Hacker News new | ask | show | jobs
by astebbin 2867 days ago
The one-child policy also resulted in the worst gender imbalance in the world, which "could lead to instability as more men remain unmarried, raising the risks of anti-social and violent behavior."

https://www.scientificamerican.com/article/china-says-its-ge...

5 comments

China's gender imbalance is only marginally worse than India's. The one-child policy may have been a contributory factor, but the fundamental problem is a deep-seated cultural preference for boys. You can't change that unless you're willing to talk honestly about the dangers of gender imbalance. In that sense, China's dire prognostications are a sign of progress.

https://www.cia.gov/library/publications/the-world-factbook/...

> the fundamental problem is a deep-seated cultural preference for boys

Not simply a cultural preference but a rational economic one as the odds a man will earn more than women has quite the better odds, and given their circumstances (and motivation to improve them) people are willing to compromise on the matter. Which is not simply the result of some conspiratorial patriarchal cultural phenomenon (although I'm sure that plays a role as it has elsewhere) but rather something amplified in developing countries where low tech labour and farm jobs are more common than knowledge/service work, favouring the physical attributes of men.

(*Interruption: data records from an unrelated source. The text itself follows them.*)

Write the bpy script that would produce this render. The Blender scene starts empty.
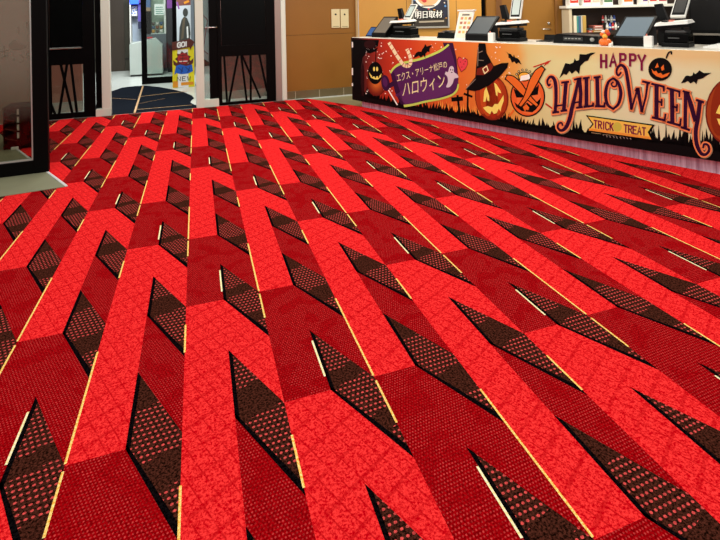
import bpy, bmesh, math, random
import numpy as np
from mathutils import Vector, Matrix

random.seed(7)
SC = bpy.context.scene
COL = SC.collection

# ------------------------------------------------------------------ camera, world, lights, exposure
PX_F, PITCH, ROLL, YAW = 493.79283, -0.0087721, 0.0220789, 0.3219193
PX_CY = 6.57344
W = 0.1848958                       # width of one carpet stripe in metres
CAM = np.array([0.44238767, -5.49640744, 1.5])
CS, CL, CD = 4.332874, 2.065066, 2.1045367   # carpet repeat, slant, lozenge length in stripe widths


def rotm():
    c, s = math.cos(YAW), math.sin(YAW)
    cp, sp = math.cos(PITCH), math.sin(PITCH)
    cr, sr = math.cos(ROLL), math.sin(ROLL)
    A = np.array([[c, -s, 0], [s, c, 0], [0, 0, 1]])
    B = np.array([[1, 0, 0], [0, cp, -sp], [0, sp, cp]])
    D = np.array([[cr, 0, -sr], [0, 1, 0], [sr, 0, cr]])
    return D @ B @ A


RM = rotm()
cam_d = bpy.data.cameras.new('camera')
cam = bpy.data.objects.new('camera', cam_d)
COL.objects.link(cam)
cam_d.sensor_width = 36.0
cam_d.lens = PX_F / 720 * 36.0
cam_d.shift_y = -(270 - PX_CY) / 720
cam_d.clip_start = 0.05
cam_d.clip_end = 100
right, fwd, up = RM
cam.matrix_world = Matrix(((right[0], up[0], -fwd[0], CAM[0]), (right[1], up[1], -fwd[1], CAM[1]),
                           (right[2], up[2], -fwd[2], CAM[2]), (0, 0, 0, 1)))
SC.camera = cam

SC.view_settings.view_transform = 'Standard'
SC.view_settings.look = 'None'
SC.view_settings.gamma = 1.0
SC.view_settings.use_curve_mapping = False
SC.view_settings.exposure = 0.0

world = bpy.data.worlds.new('world')
SC.world = world
world.use_nodes = True
world.node_tree.nodes['Background'].inputs[0].default_value = (1.0, 0.96, 0.92, 1)
world.node_tree.nodes['Background'].inputs[1].default_value = 0.52


def area(name, loc, size, power, col=(1, 0.95, 0.88), rot=(0, 0, 0), sy=None):
    l = bpy.data.lights.new(name, 'AREA')
    l.energy = power
    l.color = col
    l.shape = 'RECTANGLE'
    l.size = size
    l.size_y = sy or size
    o = bpy.data.objects.new(name, l)
    o.location = loc
    o.rotation_euler = rot
    COL.objects.link(o)
    return o


for lx, ly in ((-1.5, -4.2), (1.2, -4.2), (3.6, -4.6), (-1.0, -1.4), (1.6, -1.2), (-0.4, 1.4), (1.9, 1.3)):
    area('ceiling_light', (lx, ly, 3.0), 1.2, 24)
for lx, ly in ((4.6, 1.3), (7.0, 0.4), (6.0, -1.2)):
    area('counter_light', (lx, ly, 2.9), 0.7, 44, (1, 0.88, 0.70))
for lx, ly, e in ((-0.6, 4.6, 45), (-0.8, 7.2, 95)):
    area('vestibule_light', (lx, ly, 2.9), 0.8, e, (0.95, 1, 1))


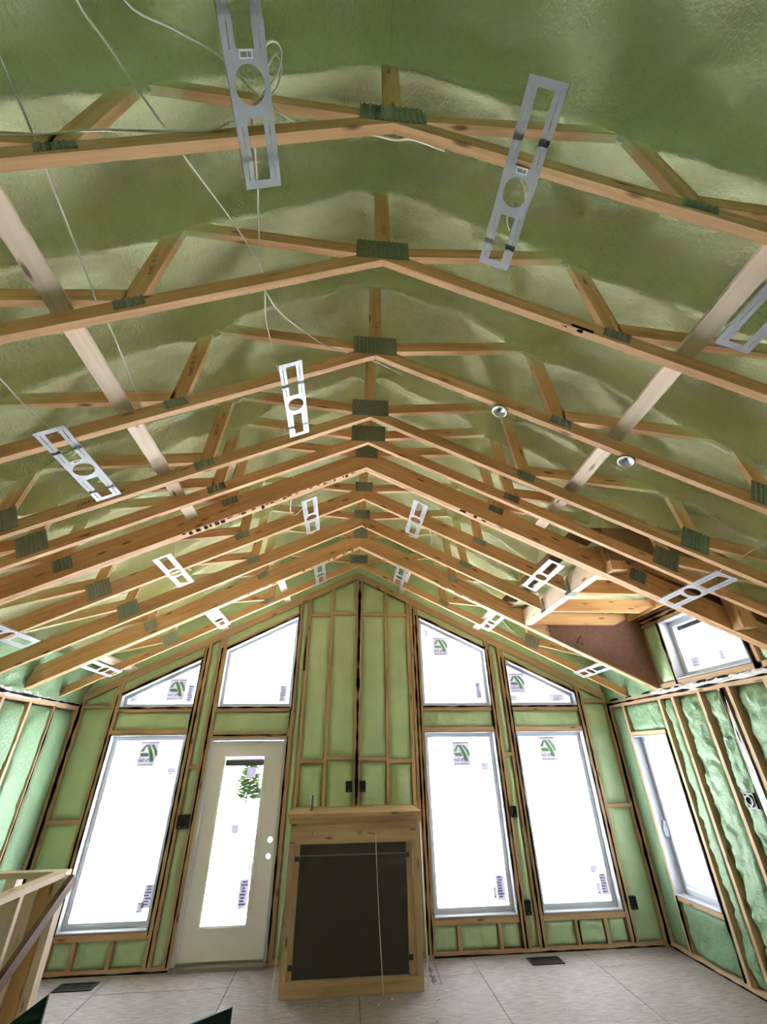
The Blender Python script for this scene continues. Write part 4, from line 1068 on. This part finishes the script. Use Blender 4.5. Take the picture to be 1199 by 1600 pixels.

Also no dowry needed for male children.
in countries with so many men and so few women, I imagine that will switch
Actually in China the tradition is that the groom gives money to the family of the bride
Might not be true, check out the book factory girls. Men stay on the farm and do not earn, woman to the city and make way more.
That doesn't change this equation. China no longer needs the one child policy likewise the benefits of male offspring have diminished because the developing country has moved away from largely labour/farm jobs to mechanized factories and various supporting industries in urban environments where brute strength is no longer the deciding favour.

The changing economic incentives will address the gender inbalances faster than some government child policy or cultural/ideological shift...

A neat gender balance would be better for the people involved than an insanely skewed gender balance that favours men.

That being said, one could substitute China -> America and, gender -> wealth, unmarried -> jobless, and I think the accusation would be similar. I've had Americans seriously tell me that the country is on the brink of civil war, which seems about as bad as anything that could come from China's gender imbalance. I'd link that to economic problems, it is the explanation that makes the most sense to me.

Basically, there is a real concern; but I'm not sure it is an /unacceptable/ outcome of the One Child Policy. It might just be an outcome. The OCP can easily be cast as a policy of courage and prudence; overpopulation carries a real threat of starvation and collapse if it overshoots what the local resources can support.

> I've had Americans seriously tell me that the country is on the brink of civil war

It's probably not a good idea to make value judgments based on the predictions of people obsessed with hysterical political news sources by companies who have make a living selling the public a worldview divided on stark black/white us vs them tribal lines. Where every minor bit of inane news coming out of Washington is blown up into big stories to fuel some grand political drama that never ends.

Meanwhile the world IRL for the vast majority has hardly changed at all in any significant way.

I don't know what America has to do with anything, but China's income inequality is also worse than America's, so there's that.

https://en.wikipedia.org/wiki/List_of_countries_by_income_eq...

Ah, sorry, should have linked my source.

https://en.wikipedia.org/wiki/List_of_countries_by_distribut...

Wealth, not income. Although I do now see the data is 2000 era, so the situation might be different now. China was a very equal country by wealth back then, though.

For China, the difference between 2000 and 2018 is huge. In everything.
Funny story: when my wife and I went in for our first ultra sound in Beijing, the technician wasn’t allowed to tell us the sex of the baby but covertly pointed out the obvious boy marker so that we didn’t really have a doubt.
India has a gender imbalance, and no one-child policy.

The problem is a social preference for sons over daughters.

What should happen is that the families of women are given money and houses by their daughter's husbands. Then girls will be seen as more of an investment than boys, and more families - particularly poor ones - will selectively abort males instead of females. Already this is playing out in China.

Unfortunately this also becomes a problem in the West, because migrants from countries like India are predominantly male, and Indian mothers are still selectively aborting females even when they move to countries like the UK.

All it will take is a couple of wars to restore the balance. That's how it has always been historically.